The show also managed to blur the lines between genres. Sometimes the show was a straight crime drama, other times there was a supernatural element included, some times it was funny, and other times it was downright funny. All of these elements, according to Mark Frost, are parts of every day life. It only makes sense to include them in Twin Peaks in order to give the town and its inhabitants a well rounded, existence. Combined with the cinematic camera work, and the ominous nature of the show, Twin Peaks manages to reflect one of David Lynch’s other works, Blue Velvet. A similar story about the seedier aspects of a small town. As the viewer slowly comes to understand and know each of the characters in Twin Peaks, they start to understand how this seemingly wholesome logging town has an entire grave of secrets waiting for people to dig up like affairs, murder, prostitution, and a fairly elaborate drug running scheme. One aspect that sets Twin Peaks apart from modern day shows is the inclusion of elements of the soap opera; something David Lynch playfully satirizes with the inclusion of the show Invitation to Love that many of the Twin Peaks inhabitants watch. It’s this inclusion of the soap opera genre that gives the show an over-dramatic feeling, that adds a fine layer of camp and humor to the series but still manages to make everything so compelling. I think the darker elements, the cinematic stylings, and the central mystery are what keeps people enamored with the show.

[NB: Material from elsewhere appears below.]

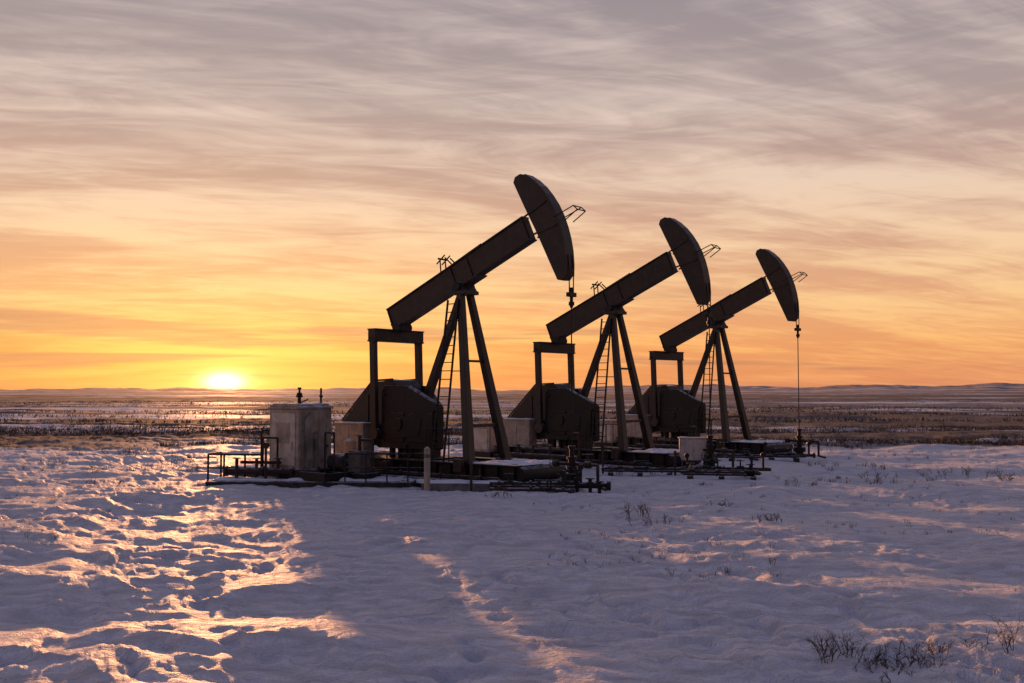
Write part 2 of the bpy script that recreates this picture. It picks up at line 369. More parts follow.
# ------------------------------------------------------------ pumpjack
def pumpjack(loc,yaw,sc,theta,seed):
    J=empty('pumpjack',loc,yaw,sc)
    Part().box(-5.4,3.1,-1.40,1.40,-0.25,0.18).make('concrete_pad',J,M_conc,0.02)
    p=Part()
    for y in(-0.95,0.95):
        p.box(-5.0,2.85,y-0.16,y+0.16,0.62,0.66); p.box(-5.0,2.85,y-0.16,y+0.16,0.20,0.24); p.box(-5.0,2.85,y-0.03,y+0.03,0.24,0.62)
        for i in range(14): p.box(-4.8+i*0.58,-4.78+i*0.58,y-0.14,y+0.14,0.24,0.62)
    for x in(-4.9,-3.6,-2.2,-0.8,0.4,1.2,2.0,2.74): p.box(x-0.08,x+0.08,-0.79,0.79,0.26,0.60)
    p.cyl((2.86,-1.0,0.42),(2.86,1.0,0.42),0.20,16)
    p.make('skid_base',J,M_black,0.008)
    Part().box(-5.0,-1.0,-0.79,0.79,0.605,0.655).box(1.3,2.6,-0.79,0.79,0.605,0.645).make('skid_deck',J,M_black)
    snowcap('skid_snow',J,1.15,2.80,-1.04,1.04,0.655,0.10,seed,cover=0.38)
    snowcap('skid_snow_rear',J,-5.0,-3.2,-1.08,1.08,0.655,0.10,seed+5,cover=0.35)
    snowcap('pad_snow',J,-5.5,3.2,-1.60,-1.08,0.06,0.16,seed+1,cover=0.2)
    snowcap('pad_snow_far',J,-5.5,3.2,1.05,1.6,0.10,0.20,seed+2)
    snowcap('pad_snow_end',J,3.0,3.6,-1.5,1.5,0.05,0.16,seed+3,cover=0.1)
    # samson post
    p=Part(); top=5.66
    legs=(((0.05,-0.20,top),(0.98,-0.88,0.66)),((0.05,0.20,top),(0.98,0.80,0.66)),((-0.10,0,top),(-2.30,0,0.66)))
    for a,b_ in legs: p.beam(b_,a,0.28,0.24,up=(1,0,0),w2=0.19,h2=0.18)
    def lp(k,z):
        a,b_=[Vector(q) for q in legs[k]]; tt=(z-b_.z)/(a.z-b_.z); return b_.lerp(a,tt)
    for z in(1.7,): p.beam(lp(0,z),lp(1,z),0.08,0.10)
    p.beam(lp(0,3.6),lp(1,3.6),0.06,0.07)
    for k in range(3):
        b_=Vector(legs[k][1]); p.box(b_.x-0.24,b_.x+0.24,b_.y-0.2,b_.y+0.2,0.655,0.70)
    p.box(-0.32,0.32,-0.32,0.32,top-0.05,top+0.06)
    p.make('samson_post',J,M_steel,0.012)
    p=Part(); p.prism([(-0.28,top+0.06),(0.28,top+0.06),(0.15,top+0.24),(-0.15,top+0.24)],-0.30,0.30)
    p.cyl((0,-0.36,top+0.20),(0,0.36,top+0.20),0.13,16); p.make('saddle_bearing',J,M_black,0.01)
    # ladder on the near side
    p=Part(); a=Vector((-0.12,-0.36,5.45)); b_=Vector((-0.12,-1.02,0.66))
    for o in(-0.23,0.23): p.beam(b_+Vector((o,0,0)),a+Vector((o*0.9,0,0)),0.055,0.04)
    n=19
    for i in range(n):
        c=b_.lerp(a,(i+0.5)/n); p.cyl(c-Vector((0.22,0,0)),c+Vector((0.22,0,0)),0.016,6)
    for z in(1.6,3.3,4.8):
        c=b_.lerp(a,(z-b_.z)/(a.z-b_.z)); p.beam(c+Vector((0.2,0,0)),lp(0,z),0.03,0.03)
    p.make('ladder',J,M_black)
    # moving assembly in beam space: s along beam, u up
    ct,sn=math.cos(theta),math.sin(theta); PV=(0.0,6.30)
    def B(s_,u_): return (PV[0]+s_*ct-u_*sn, PV[1]+s_*sn+u_*ct)
    def bpoly(ps): return [B(*q) for q in ps]
    p=Part(); s0,s1=-3.30,2.72
    for (u0,u1,hw) in((0.345,0.385,0.17),(-0.385,-0.345,0.17),(-0.345,0.345,0.125)):
        p.prism(bpoly([(s0,u0),(s1,u0),(s1,u1),(s0,u1)]),-hw,hw)
    for s_ in(-3.27,-0.35,0.35,2.66):
        p.prism(bpoly([(s_-0.015,-0.343),(s_+0.015,-0.343),(s_+0.015,0.343),(s_-0.015,0.343)]),-0.165,0.165)
    p.prism(bpoly([(-0.6,-0.43),(0.6,-0.43),(0.6,-0.387),(-0.6,-0.387)]),-0.24,0.24)
    p.make('walking_beam',J,M_steel,0.008)
    p=Part()
    for y in(-0.12,0.12):
        for a_,b2 in(((-0.75,0.385),(-0.62,0.78)),((-0.25,0.385),(-0.42,0.72)),((-0.80,0.70),(-0.40,0.80))):
            q1=B(*a_); q2=B(*b2); p.cyl((q1[0],y,q1[1]),(q2[0],y,q2[1]),0.022,6)
    q=B(-0.62,0.78); p.cyl((q[0],-0.2,q[1]),(q[0],0.2,q[1]),0.03,8)
    q=B(-0.2,0.40); q2=B(1.0,0.42); p.cyl((q[0],-0.1,q[1]),(q2[0],-0.1,q2[1]),0.02,6)
    p.make('beam_grease_frame',J,M_black)
    def inv(x,z):
        th=R(23.5); dx_=x; dz_=z-6.28
        return (dx_*math.cos(th)+dz_*math.sin(th), -dx_*math.sin(th)+dz_*math.cos(th))
    raw=[(2.02,8.72),(2.08,8.88),(2.26,8.95),(2.46,8.90),(2.72,8.73),(2.98,8.50),(3.20,8.24),(3.40,7.95),(3.57,7.63),(3.70,7.30),(3.80,6.96),(3.87,6.6),(3.90,6.2),(3.89,5.88),(3.79,5.76),(3.58,5.78),(3.21,6.50),(2.84,7.22),(2.42,7.97)]
    ps=[inv(*q) for q in raw]
    p=Part(); p.prism(bpoly(ps),-0.17,0.17); p.make('horse_head',J,M_steel,0.02)
    p=Part()
    arc=ps[3:14]; inn=[(q[0]-0.05*(q[0])/math.hypot(*q),q[1]-0.05*q[1]/math.hypot(*q)) for q in arc]
    arc2=[(q[0]*1.006,q[1]*1.006) for q in arc]
    for i in range(len(arc)-1): p.prism(bpoly([inn[i],arc2[i],arc2[i+1],inn[i+1]]),-0.20,0.20)
    for (a_,b2) in (((2.75,0.30),(3.65,0.35)),((2.75,-0.30),(3.70,-0.45))):
        q1=B(*a_);q2=B(*b2)
        for y in(-0.185,0.185): p.beam((q1[0],y,q1[1]),(q2[0],y,q2[1]),0.03,0.05,up=(0,0,1))
    p.make('horse_head_face',J,M_steel)
    p=Part()
    def pt(x,z,y):
        q=B(*inv(x,z)); return (q[0],y,q[1])
    for y in(-0.20,0.20):
        p.tube([pt(3.50,7.55,y),pt(4.16,7.80,y),pt(4.30,7.68,y),pt(3.88,7.42,y)],0.016,6)
    p.cyl(pt(4.16,7.80,-0.20),pt(4.16,7.80,0.20),0.016,6); p.cyl(pt(4.30,7.68,-0.20),pt(4.30,7.68,0.20),0.016,6)
    p.make('wireline_guard',J,M_black)
    hx=3.95; p=Part()
    for y in(-0.10,0.10): p.tube([(3.91,y,6.5),(hx,y,6.1),(hx,y,5.42)],0.017,6)
    p.make('bridle_cable',J,M_black)
    p=Part(); p.box(hx-0.07,hx+0.07,-0.16,0.16,5.32,5.44); p.cyl((hx,0,5.44),(hx,0,5.58),0.055,10); p.cyl((hx,0,5.02),(hx,0,5.32),0.05,10); p.cyl((hx,0,5.08),(hx,0,5.18),0.085,10)
    p.make('carrier_bar',J,M_black,0.01)
    Part().cyl((hx,0,1.2),(hx,0,5.3),0.018,8).make('polished_rod',J,M_black)
    # equalizer + pitmans
    tx,tz=B(-3.05,-0.385); p=Part()
    p.prism([(tx-0.30,tz+0.10),(tx+0.22,tz+0.14),(tx+0.20,4.62),(tx-0.04,4.62)],-0.22,0.22)
    p.cyl((tx+0.08,-0.28,4.72),(tx+0.08,0.28,4.72),0.13,14); p.make('equalizer_bearing',J,M_black,0.01)
    ex=-2.86
    p=Part(); p.box(ex-0.15,ex+0.15,-1.10,1.10,4.30,4.62); p.box(ex-0.19,ex+0.19,-1.10,1.10,4.62,4.66); p.box(ex-0.19,ex+0.19,-1.10,1.10,4.26,4.30)
    p.make('equalizer_beam',J,M_steel,0.01)
    for k,y in enumerate((-1.01,1.01)):
        p=Part(); p.beam((ex,y,4.26),(-2.76,y,1.45),0.15,0.22,up=(1,0,0)); p.cyl((ex,y-0.09,4.30),(ex,y+0.09,4.30),0.12,12)
        p.cyl((-2.76,y-0.09,1.4),(-2.76,y+0.09,1.4),0.19,16); p.make('pitman_arm_%d'%(k+1),J,M_steel,0.01)
    # cranks with counterweights
    for k,sg in enumerate((-1,1)):
        y0,y1=sorted((sg*0.58,sg*0.86)); sx=1.0 if sg<0 else 0.42
        fx_=lambda v: -2.64+(v+2.64)*sx
        p=Part(); p.prism([(-2.85,1.2),(-2.85,1.62),(fx_(-1.2),2.05),(fx_(-0.9),1.85),(fx_(-1.0),1.35)],min(sg*0.91,sg*0.83),max(sg*0.91,sg*0.83))
        p.cyl((-1.9,sg*0.4,1.7),(-1.9,sg*0.95,1.7),0.20,20); p.make('crank_%d'%(k+1),J,M_black,0.01)
        p=Part(); p.prism([(fx_(a_),z_) for a_,z_ in [(-2.60,0.96),(-2.64,1.0),(-2.64,2.70),(-2.50,2.88),(-1.62,2.88),(-0.34,2.30),(-0.28,2.22),(-0.28,1.02),(-0.34,0.96)]],y0,y1)
        if sg<0:
            for (u0,u1) in ((-2.45,-1.65),(-1.5,-0.45)):
                p.box(u0,u1,y0-0.03,y0,1.15,2.05)
            for (bx,bz) in((-2.5,1.2),(-0.36,1.25),(-2.5,2.6),(-0.45,2.1),(-1.58,1.05)): p.cyl((bx,-0.82,bz),(bx,-0.91,bz),0.05,8)
        p.make('counterweight_%d'%(k+1),J,M_black,0.02)
    p=Part(); p.prism([(-2.3,0.66),(-2.3,1.9),(-2.1,2.3),(-1.6,2.3),(-1.35,1.9),(-1.35,0.66)],-0.48,0.48)
    p.box(-2.4,-1.25,-0.54,0.54,1.62,1.72)
    for x in(-2.15,-1.9,-1.65): p.box(x-0.02,x+0.02,-0.53,0.53,0.66,1.62)
    p.make('gear_reducer',J,M_black,0.02)
    # sloping belt guard
    p=Part(); p.prism([(-4.75,1.0),(-4.75,1.72),(-3.35,3.0),(-2.45,3.05),(-2.25,2.8),(-2.25,1.0)],-0.55,0.55)
    for y in(-0.56,0.54):
        p.beam((-4.78,y+0.01,1.75),(-3.36,y+0.01,3.04),0.05,0.06); p.beam((-3.36,y+0.01,3.04),(-2.45,y+0.01,3.08),0.05,0.06)
    p.box(-3.58,-3.52,-0.58,0.58,1.02,2.60)
    p.make('belt_guard',J,M_steel,0.01)
    snowcap('guard_snow',J,-3.3,-2.5,-0.52,0.52,3.05,0.06,seed+8,cover=0.2)
    p=Part(); p.box(-4.55,-3.25,-1.06,-0.62,0.70,1.66); p.box(-4.60,-3.20,-1.10,-0.60,1.66,1.71); p.box(-3.93,-3.90,-1.075,-1.06,0.78,1.60)
    for z in(0.95,1.05,1.15): p.box(-4.4,-4.05,-1.075,-1.062,z,z+0.03)
    p.make('motor_enclosure',J,M_beige,0.015)
    snowcap('enclosure_snow',J,-4.58,-3.22,-1.08,-0.62,1.715,0.05,seed+9,cover=0.2)
    p=Part()
    for x in(-4.6,-3.5,-2.5):
        for y in(-0.5,0.5): p.box(x-0.07,x+0.07,y-0.07,y+0.07,0.65,1.02)
    p.cyl((-4.2,0.62,1.1),(-4.2,1.15,1.1),0.26,18); p.make('guard_frame',J,M_black,0.008)
    # brake railing, conduit and small boxes beside the skid
    p=Part()
    for x in(-0.6,0.3): p.cyl((x,-1.0,0.66),(x,-1.0,1.6),0.02,6)
    p.cyl((-0.6,-1.0,1.6),(0.3,-1.0,1.6),0.02,6); p.cyl((-0.6,-1.0,1.15),(0.3,-1.0,1.15),0.016,6)
    p.make('brake_railing',J,M_black)
    p=Part(); p.tube([(-4.9,-1.25,0.30),(2.4,-1.25,0.30),(2.4,-1.25,0.15)],0.03,8)
    for x in(-3.0,-1.4,0.2,1.7):
        p.cyl((x,-1.25,0.15),(x,-1.25,0.52),0.028,8); p.cyl((x-0.05,-1.25,0.30),(x+0.05,-1.25,0.30),0.06,10)
    p.box(0.75,1.05,-1.33,-1.18,0.42,0.78); p.box(-2.2,-1.9,-1.36,-1.16,0.34,0.60)
    p.make('conduit_run',J,M_rust,0.005)
    return J
YAW=-R(38.3)
jacks=[((-1.45,30.0,0.02),YAW,1.0,R(23.6)),((3.80,36.7,-0.05),YAW-R(3),1.0,R(23.0)),((9.00,43.4,-0.02),YAW-R(8),0.98,R(22.6))]
for i,(l,y,s_,th) in enumerate(jacks): pumpjack(l,y,s_,th,i*20+3)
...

It’s unfortunate that Twin Peaks never had the opportunity to continue with the vision that David Lynch and Mark Frost intended from the beginning. As most people know by now, that in season 2 of the show ABC stepped in and forced the two show creators to solve the central mystery that brought so many viewers to the show. Halfway through season 2 Laura Palmer’s killer is revealed, and the show loses a lot of what kept it compelling. David Lynch even left the show for a short period, only to come back and direct the final episode of the series. Even though it ended on a pretty frustrating cliffhanger, the show was still canceled by ABC since the show lost a significant portion of its viewers after the killer was revealed and the show struggled to find something new to drive the series forward. By the time the show did manage to find something to make the story interesting again, it was too late to save Twin Peaks. It’s undeniable that the first season, and part of the second season have a completely different feeling and tone from the second half of the second season. I think too many people wanted to emulate the “weirdness” that David Lynch brought to the show, without a full understanding of what made the show inherently Lynchian. But, where the show lost a lot of its crime drama influences, it started to emphasize a lot of the supernatural aspects that were only hinted at during the investigation of Laura Palmer’s murder. This opened up an entirely new world that had yet to be explored in the town, and after a few episodes of struggle, managed to give the show something compelling to potentially bring viewers back. This world is explored shortly in the prequel film Twin Peaks: Fire Walk With Me, but is still primarily mysterious.

This supernatural world that is hidden from the surface world of Twin Peaks is the epitome of unresolved mysterious that had made Twin Peaks so groundbreaking from the beginning. Now with the revival series only a few weeks away, we can only hope and wonder what David Lynch and Mark Frost have in store for longtime, and new fans. Since this new series is going to take place in real time after the events of season 2, there are over 25 years of potential story lines the show can examine. Maybe we will finally learn what happened to Dale Cooper in the Black Lodge. Or, perhaps Lynch and Frost will tantalize us with an entirely new mystery that we can only speculate at. A majority of the footage seen from the new series (see the trailer above) is cryptic in nature and gives us no insight as to what could happen. All we know is that Lynch and Frost are finally going to have the complete creative control they desired from the beginning, and because of that I am both excited and terrified.